And still the new characters are never developed or are particularly interesting. There’s not a single one of them that has the cocky charm of Will Smith to enliven the proceedings. 

On a technical level, “Resurgence” looks fine. It has the super-clean digital sheen of a modern Hollywood blockbuster, full of detailed CGI effects but still the occasional fake-looking green-screen. But it’s bright and colorful and has lots of things that go boom, so at least in that respect, the filmmakers did something right. Sadly, David Arnold, the composer who crafted the boisterous, rollicking score for the first film, did not return. Thomas Wander and Harold Kloser provide the music here, which is entirely functional, but only really comes alive when they utilize Arnold’s themes — and those moments are few and far between, reserved for the end credits and the aforementioned silly scene with Pullman’s speechifying.

The occasional funny moments or cool ideas in “Resurgence” are all overshadowed by editing problems. It’s another piece of popcorn entertainment like the first film, but a disappointingly inert, lesser one, with all of the noise but none of the charm. The potential is there, but it’s all been choked out in the effort to jam too many characters and bigger action set-pieces in a shorter running time.

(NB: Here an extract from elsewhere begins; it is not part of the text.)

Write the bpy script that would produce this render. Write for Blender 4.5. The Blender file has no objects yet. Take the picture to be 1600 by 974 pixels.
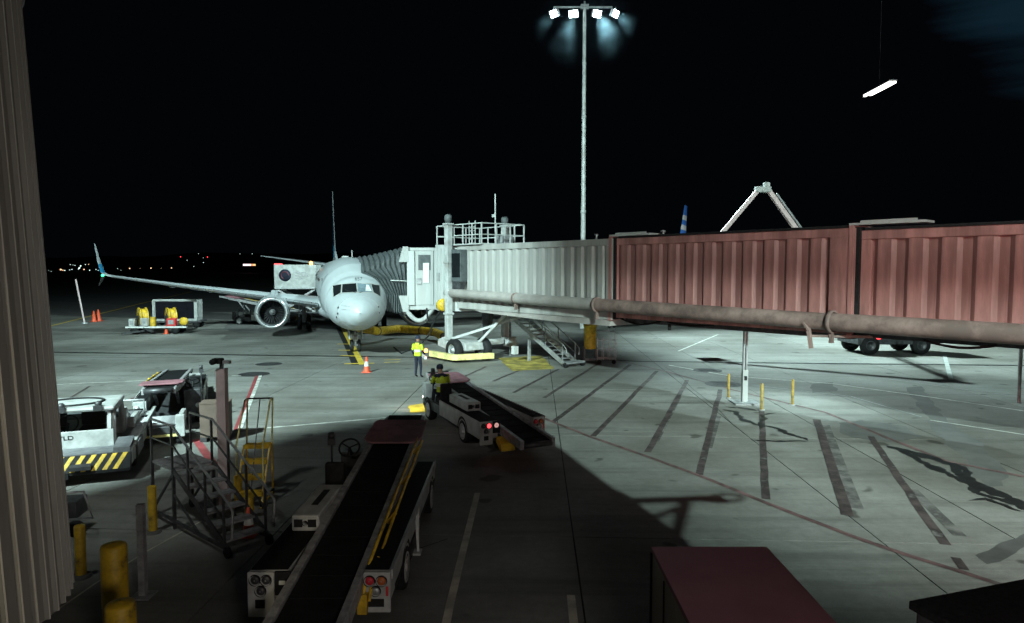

Speaking of potential... the film does end with the promise of a truly bonkers, badass third entry as humans (the only species in the universe to have successfully fought off the aliens, twice) are invited to join and lead an intergalactic war for independence. Really my only hope that “Resurgence” is ultimately successful is the possibility that a third movie might feature Jeff Goldblum flying into deep space and meeting all kinds of wacky and absurd new creatures to deal with. But, of course, that’s really only cool if Roland Emmerich manages to get his shit together and do it right.